December 18, 2008
Boston, MA–Ned Holstein, MD, MS, Executive Director of is a central figure in the new Newsweek article Not Your Dad’s Divorce: How changes in child support laws, and a push by fathers for equal time, are transforming the way this generation of ex-spouses raise their children (12/15/08).
The piece’s author, reporter Susanna Schrobsdorff, to her credit, has a shared custody arrangement with her ex-husband. She explains:
When his parents divorced in the 1970s, they adopted the standard every-other-weekend-with-Dad setup. He remembered missing his father tremendously and didn’t want that for our kids.
According to the article:
Fathers and Families believes [fathers aren’t] getting a fair shake. Dr. Ned Holstein, a public health physician who heads the 4,500-member group, says it represents men who want more time for the right reasons. He attributes the fact that statistics still show that about 85 percent of primary physical custody goes to women to the variety of factors leading fathers to cede custody to mothers…
Why don’t the men who are unhappy with the arrangements they have fight for more time? (Currently about 7 percent of sole custodial parents are men.) Holstein says the legal system deters them. “The lawyers are telling them, ‘You can’t fight this, you won’t get it, and it will cost you a lot of money and heartache.'” While the numbers show that men who do fight for primary custody win as much as women do, Holstein says those cases are self-selecting: “They’ve been told in advance they have a chance at winning because they were Mr.

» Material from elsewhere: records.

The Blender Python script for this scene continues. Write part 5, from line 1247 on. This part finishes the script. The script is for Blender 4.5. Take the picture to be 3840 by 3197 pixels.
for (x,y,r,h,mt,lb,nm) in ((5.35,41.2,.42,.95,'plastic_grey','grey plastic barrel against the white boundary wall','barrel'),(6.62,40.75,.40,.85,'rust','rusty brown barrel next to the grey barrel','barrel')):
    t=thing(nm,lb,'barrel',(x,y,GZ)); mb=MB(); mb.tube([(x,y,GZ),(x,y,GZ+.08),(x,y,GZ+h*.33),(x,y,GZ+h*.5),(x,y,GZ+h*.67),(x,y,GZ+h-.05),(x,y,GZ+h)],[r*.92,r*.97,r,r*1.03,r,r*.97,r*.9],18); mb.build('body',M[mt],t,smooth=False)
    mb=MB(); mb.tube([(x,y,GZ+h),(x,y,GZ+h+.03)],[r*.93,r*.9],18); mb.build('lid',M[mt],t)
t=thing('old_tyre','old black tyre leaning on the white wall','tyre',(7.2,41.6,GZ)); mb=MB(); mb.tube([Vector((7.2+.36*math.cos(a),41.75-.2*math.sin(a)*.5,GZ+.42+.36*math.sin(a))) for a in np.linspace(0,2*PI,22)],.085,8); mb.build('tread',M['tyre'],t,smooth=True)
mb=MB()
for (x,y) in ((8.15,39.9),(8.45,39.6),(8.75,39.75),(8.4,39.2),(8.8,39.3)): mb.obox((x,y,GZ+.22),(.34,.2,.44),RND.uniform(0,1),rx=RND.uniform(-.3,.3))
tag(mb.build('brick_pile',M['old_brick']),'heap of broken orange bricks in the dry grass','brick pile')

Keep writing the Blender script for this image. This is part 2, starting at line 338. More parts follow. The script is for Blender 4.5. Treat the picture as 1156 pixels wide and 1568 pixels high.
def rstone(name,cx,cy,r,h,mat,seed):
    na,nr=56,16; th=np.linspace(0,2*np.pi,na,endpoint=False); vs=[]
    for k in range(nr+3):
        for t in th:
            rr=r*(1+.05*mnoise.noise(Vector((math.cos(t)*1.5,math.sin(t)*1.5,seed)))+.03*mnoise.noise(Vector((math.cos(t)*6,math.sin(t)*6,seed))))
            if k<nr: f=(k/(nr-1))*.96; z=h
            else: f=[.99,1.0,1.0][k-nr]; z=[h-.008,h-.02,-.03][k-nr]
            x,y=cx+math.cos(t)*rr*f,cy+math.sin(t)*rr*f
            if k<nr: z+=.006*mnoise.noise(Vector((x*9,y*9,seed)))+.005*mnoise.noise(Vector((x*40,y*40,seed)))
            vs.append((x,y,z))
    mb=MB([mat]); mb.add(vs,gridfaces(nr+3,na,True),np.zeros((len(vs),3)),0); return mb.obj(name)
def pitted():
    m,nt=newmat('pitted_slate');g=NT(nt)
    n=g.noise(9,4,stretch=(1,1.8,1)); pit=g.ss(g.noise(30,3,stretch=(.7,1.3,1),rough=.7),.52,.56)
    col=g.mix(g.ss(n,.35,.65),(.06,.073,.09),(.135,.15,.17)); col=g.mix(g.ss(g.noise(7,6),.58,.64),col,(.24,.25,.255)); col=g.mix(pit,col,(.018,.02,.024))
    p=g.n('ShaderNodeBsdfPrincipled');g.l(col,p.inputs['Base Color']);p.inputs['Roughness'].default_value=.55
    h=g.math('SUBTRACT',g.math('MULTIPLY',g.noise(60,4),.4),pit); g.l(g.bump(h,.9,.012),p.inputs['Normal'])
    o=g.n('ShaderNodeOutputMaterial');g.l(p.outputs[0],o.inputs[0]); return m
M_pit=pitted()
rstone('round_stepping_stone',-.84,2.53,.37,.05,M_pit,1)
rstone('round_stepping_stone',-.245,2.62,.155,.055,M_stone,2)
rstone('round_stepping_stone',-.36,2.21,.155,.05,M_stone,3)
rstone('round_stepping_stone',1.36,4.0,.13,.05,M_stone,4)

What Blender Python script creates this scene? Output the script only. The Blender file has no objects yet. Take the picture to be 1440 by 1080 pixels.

Mom before the divorce-or there’s an obvious problem with the mother.”
Fathers and Families’ Holstein argues that making kids feel at home at Dad’s house is difficult when support payments can eat up as much as 40 percent of his after-tax income. They may have to leave the neighborhood for smaller quarters, leaving children’s friends behind.
To change that, and to give Dads more time and an adjustment in child support according to the new laws, Holstein feels the courts should start with a presumption that there will be joint physical custody. Much of the research on the subject shows that a majority of kids who have grown up in joint physical custody arrangements report that they are satisfied with the way it worked, while kids who grew up in an “every other weekend arrangement” were more likely to be dissatisfied and want more contact with their fathers.
Some of the opposition’s arguments in the article are problematic. For example, Jocelyn Elise Crowley, author of “The Politics of Child Support in America” and “Defiant Dads”, says the problem with linking support payments and time spent with kids is that in some cases it can create a “less than pure incentive for fathers to ask for more time with their children.”
This is a common feminist argument, and one which ignores the obvious converse–if a dad may seek 50% physical time with his children simply to lower his child support obligation, a mother may seek 85% physical time in order to increase it.
Another quote:
Still, joint custody may not be for every family. Paul Amato, a leading researcher on the subject and a professor of sociology at Pennsylvania State University, argues that…forcing uncooperative couples into a joint arrangement could end up creating more parental conflict, which most experts agree is the most damaging part of a divorce for kids. “I do not think it’s a good idea to impose joint physical custody on unwilling parents,” he says. “This strategy is likely to do more harm than good.”
I don’t doubt that this situation isn’t good, but what’s the alternative? In most cases, it’s the mother who doesn’t want to share custody with the father. If you don’t “force” joint custody, what you’re essentially saying is mom gets to have sole custody and dad is pushed to the margins of his kids’ lives. This is what’s known as the “Hostile Parent Veto.”